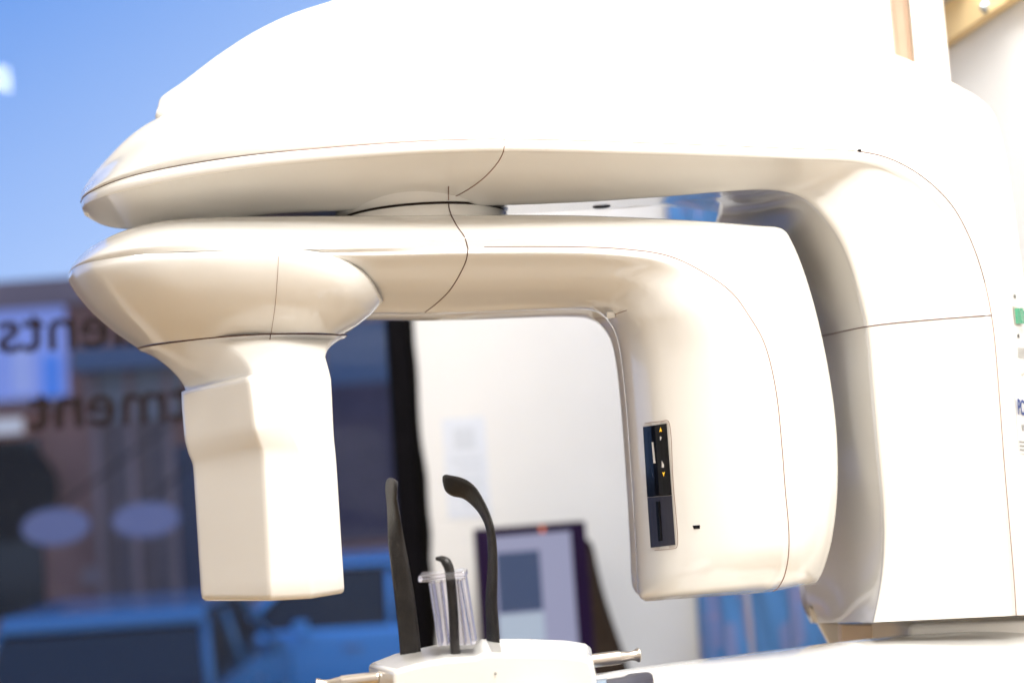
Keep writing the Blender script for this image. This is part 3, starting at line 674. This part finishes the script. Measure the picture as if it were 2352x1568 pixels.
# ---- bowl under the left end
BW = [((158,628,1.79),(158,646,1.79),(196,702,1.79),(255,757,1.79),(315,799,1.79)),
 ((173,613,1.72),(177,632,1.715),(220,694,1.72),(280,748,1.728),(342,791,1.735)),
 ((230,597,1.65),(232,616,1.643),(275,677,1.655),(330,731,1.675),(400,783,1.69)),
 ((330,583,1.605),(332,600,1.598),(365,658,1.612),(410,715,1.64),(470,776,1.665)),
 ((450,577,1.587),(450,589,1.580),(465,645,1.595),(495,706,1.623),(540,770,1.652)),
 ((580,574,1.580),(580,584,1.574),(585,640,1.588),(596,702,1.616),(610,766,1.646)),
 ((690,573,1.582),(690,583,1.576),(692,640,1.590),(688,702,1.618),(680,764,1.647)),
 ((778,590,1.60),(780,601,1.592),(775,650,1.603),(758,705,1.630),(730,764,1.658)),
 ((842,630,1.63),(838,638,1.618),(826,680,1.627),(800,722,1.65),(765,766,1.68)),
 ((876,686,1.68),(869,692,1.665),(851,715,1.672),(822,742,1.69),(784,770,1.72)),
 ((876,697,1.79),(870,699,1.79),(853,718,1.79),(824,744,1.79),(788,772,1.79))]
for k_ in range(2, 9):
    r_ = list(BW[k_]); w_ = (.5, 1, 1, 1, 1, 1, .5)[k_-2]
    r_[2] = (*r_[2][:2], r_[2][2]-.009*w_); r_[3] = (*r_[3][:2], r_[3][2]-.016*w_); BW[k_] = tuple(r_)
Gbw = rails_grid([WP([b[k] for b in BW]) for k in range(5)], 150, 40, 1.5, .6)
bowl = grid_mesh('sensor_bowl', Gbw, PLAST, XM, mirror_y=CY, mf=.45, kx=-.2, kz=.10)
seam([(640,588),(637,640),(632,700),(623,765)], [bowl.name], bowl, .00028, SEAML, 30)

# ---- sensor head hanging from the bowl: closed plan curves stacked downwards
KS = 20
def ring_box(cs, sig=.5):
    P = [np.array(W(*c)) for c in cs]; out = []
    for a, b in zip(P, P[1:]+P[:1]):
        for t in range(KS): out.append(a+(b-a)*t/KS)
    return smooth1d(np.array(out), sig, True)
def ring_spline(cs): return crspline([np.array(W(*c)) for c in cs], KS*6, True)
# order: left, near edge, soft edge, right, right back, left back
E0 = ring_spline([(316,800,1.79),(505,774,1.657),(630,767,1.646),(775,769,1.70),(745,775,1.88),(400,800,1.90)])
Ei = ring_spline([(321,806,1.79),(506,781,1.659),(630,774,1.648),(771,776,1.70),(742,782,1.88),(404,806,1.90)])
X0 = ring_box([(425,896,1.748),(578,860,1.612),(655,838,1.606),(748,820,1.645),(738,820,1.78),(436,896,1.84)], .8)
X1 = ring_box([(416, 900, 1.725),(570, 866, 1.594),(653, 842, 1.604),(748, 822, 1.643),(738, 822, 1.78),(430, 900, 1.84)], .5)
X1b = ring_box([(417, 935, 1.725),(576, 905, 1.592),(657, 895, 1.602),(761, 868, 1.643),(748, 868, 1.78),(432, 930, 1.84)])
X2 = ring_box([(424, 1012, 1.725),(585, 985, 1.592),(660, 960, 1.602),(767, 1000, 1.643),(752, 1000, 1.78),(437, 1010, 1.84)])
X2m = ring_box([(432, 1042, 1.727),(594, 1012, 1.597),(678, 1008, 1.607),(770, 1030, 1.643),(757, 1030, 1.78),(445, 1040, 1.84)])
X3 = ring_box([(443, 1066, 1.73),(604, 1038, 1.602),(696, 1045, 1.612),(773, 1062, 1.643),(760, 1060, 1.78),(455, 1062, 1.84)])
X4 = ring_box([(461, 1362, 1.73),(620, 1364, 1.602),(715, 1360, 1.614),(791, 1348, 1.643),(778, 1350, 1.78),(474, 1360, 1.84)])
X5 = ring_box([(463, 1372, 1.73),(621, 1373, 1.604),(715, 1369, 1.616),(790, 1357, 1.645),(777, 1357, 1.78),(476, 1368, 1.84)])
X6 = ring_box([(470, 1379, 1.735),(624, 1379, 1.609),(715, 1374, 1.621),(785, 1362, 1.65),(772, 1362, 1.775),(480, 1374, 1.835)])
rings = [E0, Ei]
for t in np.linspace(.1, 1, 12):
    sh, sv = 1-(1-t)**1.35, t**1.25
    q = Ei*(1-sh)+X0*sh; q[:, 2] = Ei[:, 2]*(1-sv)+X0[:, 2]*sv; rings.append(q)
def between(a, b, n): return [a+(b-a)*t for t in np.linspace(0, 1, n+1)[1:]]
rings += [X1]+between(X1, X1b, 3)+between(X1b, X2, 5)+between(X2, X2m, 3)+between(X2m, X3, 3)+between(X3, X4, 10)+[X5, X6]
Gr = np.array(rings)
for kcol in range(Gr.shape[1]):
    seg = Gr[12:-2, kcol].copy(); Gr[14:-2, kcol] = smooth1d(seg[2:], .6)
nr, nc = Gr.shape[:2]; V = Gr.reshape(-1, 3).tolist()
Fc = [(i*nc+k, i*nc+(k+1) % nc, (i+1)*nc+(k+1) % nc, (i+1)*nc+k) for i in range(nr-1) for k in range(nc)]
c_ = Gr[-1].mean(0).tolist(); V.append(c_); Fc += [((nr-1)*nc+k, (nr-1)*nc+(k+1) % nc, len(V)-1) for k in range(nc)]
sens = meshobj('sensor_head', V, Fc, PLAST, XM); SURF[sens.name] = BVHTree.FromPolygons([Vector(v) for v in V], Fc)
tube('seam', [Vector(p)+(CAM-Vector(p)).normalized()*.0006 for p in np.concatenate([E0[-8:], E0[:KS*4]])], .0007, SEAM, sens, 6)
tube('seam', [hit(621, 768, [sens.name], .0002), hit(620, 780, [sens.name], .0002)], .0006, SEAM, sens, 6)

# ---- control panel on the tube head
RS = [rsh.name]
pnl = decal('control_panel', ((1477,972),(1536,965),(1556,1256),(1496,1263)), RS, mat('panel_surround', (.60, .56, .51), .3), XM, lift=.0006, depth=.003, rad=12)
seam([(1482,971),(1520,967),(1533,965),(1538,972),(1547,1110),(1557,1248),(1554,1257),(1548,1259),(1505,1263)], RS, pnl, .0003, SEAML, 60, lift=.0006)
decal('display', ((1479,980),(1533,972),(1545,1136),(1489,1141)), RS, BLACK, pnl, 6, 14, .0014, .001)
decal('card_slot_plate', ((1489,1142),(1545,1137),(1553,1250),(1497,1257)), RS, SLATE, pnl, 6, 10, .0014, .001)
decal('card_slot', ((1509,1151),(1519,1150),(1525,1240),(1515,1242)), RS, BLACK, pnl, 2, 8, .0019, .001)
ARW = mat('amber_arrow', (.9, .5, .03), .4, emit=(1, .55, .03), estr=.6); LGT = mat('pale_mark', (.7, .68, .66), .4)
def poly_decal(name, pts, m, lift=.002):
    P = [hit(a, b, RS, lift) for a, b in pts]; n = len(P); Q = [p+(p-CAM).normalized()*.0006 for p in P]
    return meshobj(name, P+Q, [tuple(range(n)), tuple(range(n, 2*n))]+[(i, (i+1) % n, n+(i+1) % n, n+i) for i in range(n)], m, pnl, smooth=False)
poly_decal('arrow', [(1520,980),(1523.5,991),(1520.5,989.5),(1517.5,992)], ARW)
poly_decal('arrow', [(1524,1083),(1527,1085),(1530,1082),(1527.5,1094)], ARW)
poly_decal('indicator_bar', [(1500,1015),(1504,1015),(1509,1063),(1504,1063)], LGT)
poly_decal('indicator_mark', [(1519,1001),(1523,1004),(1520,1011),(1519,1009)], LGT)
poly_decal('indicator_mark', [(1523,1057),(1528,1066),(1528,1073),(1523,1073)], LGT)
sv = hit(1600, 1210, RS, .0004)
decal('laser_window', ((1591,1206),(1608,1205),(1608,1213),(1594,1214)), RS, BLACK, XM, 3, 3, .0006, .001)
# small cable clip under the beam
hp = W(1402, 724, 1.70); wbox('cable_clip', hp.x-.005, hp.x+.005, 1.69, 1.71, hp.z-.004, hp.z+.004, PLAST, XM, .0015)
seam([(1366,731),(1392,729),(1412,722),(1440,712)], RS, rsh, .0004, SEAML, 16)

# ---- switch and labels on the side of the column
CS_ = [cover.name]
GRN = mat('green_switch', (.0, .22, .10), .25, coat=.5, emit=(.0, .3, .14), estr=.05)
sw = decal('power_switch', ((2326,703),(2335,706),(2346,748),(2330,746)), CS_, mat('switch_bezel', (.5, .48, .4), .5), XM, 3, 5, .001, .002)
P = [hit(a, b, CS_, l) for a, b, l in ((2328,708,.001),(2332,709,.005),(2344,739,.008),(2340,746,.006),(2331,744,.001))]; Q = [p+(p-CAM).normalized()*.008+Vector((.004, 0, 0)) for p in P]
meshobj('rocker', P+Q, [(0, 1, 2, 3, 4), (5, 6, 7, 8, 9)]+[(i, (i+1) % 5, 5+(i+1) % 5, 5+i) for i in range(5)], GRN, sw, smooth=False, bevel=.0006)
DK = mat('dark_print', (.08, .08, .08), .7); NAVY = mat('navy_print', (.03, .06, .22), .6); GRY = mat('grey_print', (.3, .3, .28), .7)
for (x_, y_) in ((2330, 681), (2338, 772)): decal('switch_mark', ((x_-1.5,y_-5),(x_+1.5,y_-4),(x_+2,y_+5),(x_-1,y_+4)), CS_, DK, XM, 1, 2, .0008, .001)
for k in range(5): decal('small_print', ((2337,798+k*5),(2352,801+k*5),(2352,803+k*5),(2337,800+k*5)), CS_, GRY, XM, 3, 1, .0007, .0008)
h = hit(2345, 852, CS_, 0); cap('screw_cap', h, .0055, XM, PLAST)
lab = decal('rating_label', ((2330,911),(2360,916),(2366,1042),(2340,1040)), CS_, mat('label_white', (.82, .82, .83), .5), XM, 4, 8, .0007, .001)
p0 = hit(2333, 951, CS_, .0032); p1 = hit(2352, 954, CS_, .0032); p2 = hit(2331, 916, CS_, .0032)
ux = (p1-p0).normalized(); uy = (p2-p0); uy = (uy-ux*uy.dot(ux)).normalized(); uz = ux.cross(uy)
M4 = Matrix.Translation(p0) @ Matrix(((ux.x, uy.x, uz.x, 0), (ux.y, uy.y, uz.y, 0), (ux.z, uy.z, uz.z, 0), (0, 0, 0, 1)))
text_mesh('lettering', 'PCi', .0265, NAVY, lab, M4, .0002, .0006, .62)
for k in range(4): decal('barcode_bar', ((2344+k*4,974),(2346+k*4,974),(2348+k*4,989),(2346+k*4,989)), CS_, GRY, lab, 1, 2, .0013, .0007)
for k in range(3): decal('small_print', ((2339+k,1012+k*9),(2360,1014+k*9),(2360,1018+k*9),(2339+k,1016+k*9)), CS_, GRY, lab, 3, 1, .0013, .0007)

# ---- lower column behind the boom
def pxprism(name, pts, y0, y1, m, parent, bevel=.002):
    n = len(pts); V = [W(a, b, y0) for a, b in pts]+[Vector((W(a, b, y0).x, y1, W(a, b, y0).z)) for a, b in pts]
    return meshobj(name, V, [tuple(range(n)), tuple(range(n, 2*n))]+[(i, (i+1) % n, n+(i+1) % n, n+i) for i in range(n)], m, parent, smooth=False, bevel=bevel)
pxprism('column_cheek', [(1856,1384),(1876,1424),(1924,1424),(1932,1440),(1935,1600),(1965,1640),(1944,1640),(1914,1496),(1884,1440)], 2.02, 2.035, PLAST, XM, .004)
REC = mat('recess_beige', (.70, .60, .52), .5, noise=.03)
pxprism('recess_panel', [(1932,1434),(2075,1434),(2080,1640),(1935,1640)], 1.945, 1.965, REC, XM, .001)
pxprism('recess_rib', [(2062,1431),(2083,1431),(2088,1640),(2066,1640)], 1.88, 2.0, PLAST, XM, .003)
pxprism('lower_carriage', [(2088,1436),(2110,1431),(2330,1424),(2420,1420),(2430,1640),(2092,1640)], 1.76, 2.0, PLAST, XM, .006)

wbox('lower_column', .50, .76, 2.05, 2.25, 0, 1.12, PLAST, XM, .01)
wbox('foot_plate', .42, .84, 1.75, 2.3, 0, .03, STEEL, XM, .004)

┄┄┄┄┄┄

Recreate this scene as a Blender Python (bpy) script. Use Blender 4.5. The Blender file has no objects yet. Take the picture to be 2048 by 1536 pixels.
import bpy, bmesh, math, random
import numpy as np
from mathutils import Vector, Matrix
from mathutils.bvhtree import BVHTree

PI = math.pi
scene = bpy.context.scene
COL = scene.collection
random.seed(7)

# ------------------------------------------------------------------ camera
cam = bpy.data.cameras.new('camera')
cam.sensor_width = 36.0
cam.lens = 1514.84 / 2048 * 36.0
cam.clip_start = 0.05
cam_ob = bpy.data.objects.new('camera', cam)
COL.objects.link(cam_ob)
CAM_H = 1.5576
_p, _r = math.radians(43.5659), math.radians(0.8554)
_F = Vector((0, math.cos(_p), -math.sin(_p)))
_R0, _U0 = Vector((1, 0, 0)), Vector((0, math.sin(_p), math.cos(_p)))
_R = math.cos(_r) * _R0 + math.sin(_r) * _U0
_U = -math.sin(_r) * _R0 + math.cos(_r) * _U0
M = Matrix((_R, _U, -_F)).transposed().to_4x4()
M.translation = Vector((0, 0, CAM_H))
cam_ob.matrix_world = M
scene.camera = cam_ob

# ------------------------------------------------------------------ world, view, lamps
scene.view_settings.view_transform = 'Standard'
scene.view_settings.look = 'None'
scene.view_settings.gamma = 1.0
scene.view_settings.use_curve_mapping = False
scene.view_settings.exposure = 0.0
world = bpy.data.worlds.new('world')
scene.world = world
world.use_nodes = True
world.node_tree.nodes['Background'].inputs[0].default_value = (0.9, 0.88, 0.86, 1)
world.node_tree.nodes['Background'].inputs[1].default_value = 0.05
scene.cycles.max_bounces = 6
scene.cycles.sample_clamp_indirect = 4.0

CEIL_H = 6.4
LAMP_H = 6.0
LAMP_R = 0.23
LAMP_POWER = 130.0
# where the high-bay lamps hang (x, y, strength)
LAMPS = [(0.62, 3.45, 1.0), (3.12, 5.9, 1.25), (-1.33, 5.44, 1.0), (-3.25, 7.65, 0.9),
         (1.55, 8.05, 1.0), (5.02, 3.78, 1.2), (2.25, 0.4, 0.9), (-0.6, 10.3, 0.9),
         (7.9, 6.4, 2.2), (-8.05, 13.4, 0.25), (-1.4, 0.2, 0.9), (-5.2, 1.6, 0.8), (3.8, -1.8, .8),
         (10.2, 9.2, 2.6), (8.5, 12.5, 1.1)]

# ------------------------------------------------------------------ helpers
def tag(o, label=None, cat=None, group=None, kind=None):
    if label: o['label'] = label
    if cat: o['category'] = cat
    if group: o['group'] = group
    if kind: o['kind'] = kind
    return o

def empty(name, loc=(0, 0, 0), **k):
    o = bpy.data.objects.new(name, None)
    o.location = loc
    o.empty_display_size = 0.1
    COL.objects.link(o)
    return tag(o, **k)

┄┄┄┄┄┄

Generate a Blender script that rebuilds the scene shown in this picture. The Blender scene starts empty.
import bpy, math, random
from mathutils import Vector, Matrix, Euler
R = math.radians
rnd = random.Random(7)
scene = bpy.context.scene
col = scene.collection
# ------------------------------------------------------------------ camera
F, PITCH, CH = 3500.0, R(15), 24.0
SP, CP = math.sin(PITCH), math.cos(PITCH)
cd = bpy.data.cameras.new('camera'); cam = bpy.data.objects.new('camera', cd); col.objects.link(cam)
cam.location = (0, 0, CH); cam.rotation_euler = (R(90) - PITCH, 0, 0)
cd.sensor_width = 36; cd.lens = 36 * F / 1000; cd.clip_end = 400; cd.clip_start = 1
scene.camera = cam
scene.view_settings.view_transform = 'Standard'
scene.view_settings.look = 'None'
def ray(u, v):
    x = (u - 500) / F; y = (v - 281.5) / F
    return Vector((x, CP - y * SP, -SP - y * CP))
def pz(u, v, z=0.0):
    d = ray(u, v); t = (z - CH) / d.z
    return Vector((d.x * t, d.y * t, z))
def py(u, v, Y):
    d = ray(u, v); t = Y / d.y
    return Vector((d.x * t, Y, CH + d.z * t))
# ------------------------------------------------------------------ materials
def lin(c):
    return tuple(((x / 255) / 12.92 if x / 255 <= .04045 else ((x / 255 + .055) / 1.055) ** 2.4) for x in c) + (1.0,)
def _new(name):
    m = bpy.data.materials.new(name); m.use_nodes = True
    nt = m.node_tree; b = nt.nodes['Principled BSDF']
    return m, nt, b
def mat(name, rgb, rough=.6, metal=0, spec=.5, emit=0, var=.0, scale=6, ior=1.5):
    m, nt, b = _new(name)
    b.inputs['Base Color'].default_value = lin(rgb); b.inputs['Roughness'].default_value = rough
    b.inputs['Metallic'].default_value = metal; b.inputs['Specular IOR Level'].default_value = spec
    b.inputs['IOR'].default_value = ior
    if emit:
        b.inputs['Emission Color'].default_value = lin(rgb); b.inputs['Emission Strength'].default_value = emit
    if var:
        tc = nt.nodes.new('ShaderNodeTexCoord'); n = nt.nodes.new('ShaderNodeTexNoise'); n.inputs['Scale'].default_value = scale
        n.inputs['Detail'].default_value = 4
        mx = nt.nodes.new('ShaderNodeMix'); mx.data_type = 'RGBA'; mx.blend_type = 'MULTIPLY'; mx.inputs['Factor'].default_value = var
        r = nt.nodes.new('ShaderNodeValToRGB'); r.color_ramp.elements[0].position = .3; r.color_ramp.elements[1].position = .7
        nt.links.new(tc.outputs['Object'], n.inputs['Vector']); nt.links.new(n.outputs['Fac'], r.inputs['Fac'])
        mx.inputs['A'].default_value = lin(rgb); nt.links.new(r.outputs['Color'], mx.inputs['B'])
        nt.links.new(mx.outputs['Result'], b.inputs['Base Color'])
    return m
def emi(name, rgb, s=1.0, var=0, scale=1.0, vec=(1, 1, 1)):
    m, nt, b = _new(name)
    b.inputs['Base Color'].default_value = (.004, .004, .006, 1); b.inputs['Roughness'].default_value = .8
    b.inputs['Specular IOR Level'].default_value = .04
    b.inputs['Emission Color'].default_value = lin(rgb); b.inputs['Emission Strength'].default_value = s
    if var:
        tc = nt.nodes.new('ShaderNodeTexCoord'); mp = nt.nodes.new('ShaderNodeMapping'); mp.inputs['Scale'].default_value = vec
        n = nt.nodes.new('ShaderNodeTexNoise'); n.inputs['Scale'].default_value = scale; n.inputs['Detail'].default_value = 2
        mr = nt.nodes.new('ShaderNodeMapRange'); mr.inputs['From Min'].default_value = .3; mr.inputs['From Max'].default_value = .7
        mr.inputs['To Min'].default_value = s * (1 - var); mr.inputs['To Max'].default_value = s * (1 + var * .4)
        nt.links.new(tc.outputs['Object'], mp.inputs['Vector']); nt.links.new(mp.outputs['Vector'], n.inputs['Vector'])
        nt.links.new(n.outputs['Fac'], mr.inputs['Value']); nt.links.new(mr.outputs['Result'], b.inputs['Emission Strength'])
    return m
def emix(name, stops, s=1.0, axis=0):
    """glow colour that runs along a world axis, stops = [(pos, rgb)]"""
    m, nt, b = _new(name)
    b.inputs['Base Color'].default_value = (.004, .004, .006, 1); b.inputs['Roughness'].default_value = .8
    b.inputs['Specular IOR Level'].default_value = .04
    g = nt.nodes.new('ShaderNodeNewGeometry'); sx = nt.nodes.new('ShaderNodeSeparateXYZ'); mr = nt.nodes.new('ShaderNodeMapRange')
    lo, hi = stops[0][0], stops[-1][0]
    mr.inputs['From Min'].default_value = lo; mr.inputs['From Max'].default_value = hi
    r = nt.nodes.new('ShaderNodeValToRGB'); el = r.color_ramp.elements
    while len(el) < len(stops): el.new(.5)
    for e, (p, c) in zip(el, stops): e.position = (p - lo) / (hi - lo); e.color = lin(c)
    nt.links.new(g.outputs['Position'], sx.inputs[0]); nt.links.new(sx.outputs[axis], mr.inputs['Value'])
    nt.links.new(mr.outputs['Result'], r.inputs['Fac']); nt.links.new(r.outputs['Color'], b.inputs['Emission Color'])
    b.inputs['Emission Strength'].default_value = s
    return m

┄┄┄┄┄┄

YOUR OBJECTIVE:
Look back at the entries above. Retype the line with "Keep writing the", the line with "bowl, .00028, SEAML, 30)", and all lines in between.

PROBLEM SOLUTION:
Keep writing the Blender script for this image. This is part 3, starting at line 674. This part finishes the script. Measure the picture as if it were 2352x1568 pixels.
# ---- bowl under the left end
BW = [((158,628,1.79),(158,646,1.79),(196,702,1.79),(255,757,1.79),(315,799,1.79)),
 ((173,613,1.72),(177,632,1.715),(220,694,1.72),(280,748,1.728),(342,791,1.735)),
 ((230,597,1.65),(232,616,1.643),(275,677,1.655),(330,731,1.675),(400,783,1.69)),
 ((330,583,1.605),(332,600,1.598),(365,658,1.612),(410,715,1.64),(470,776,1.665)),
 ((450,577,1.587),(450,589,1.580),(465,645,1.595),(495,706,1.623),(540,770,1.652)),
 ((580,574,1.580),(580,584,1.574),(585,640,1.588),(596,702,1.616),(610,766,1.646)),
 ((690,573,1.582),(690,583,1.576),(692,640,1.590),(688,702,1.618),(680,764,1.647)),
 ((778,590,1.60),(780,601,1.592),(775,650,1.603),(758,705,1.630),(730,764,1.658)),
 ((842,630,1.63),(838,638,1.618),(826,680,1.627),(800,722,1.65),(765,766,1.68)),
 ((876,686,1.68),(869,692,1.665),(851,715,1.672),(822,742,1.69),(784,770,1.72)),
 ((876,697,1.79),(870,699,1.79),(853,718,1.79),(824,744,1.79),(788,772,1.79))]
for k_ in range(2, 9):
    r_ = list(BW[k_]); w_ = (.5, 1, 1, 1, 1, 1, .5)[k_-2]
    r_[2] = (*r_[2][:2], r_[2][2]-.009*w_); r_[3] = (*r_[3][:2], r_[3][2]-.016*w_); BW[k_] = tuple(r_)
Gbw = rails_grid([WP([b[k] for b in BW]) for k in range(5)], 150, 40, 1.5, .6)
bowl = grid_mesh('sensor_bowl', Gbw, PLAST, XM, mirror_y=CY, mf=.45, kx=-.2, kz=.10)
seam([(640,588),(637,640),(632,700),(623,765)], [bowl.name], bowl, .00028, SEAML, 30)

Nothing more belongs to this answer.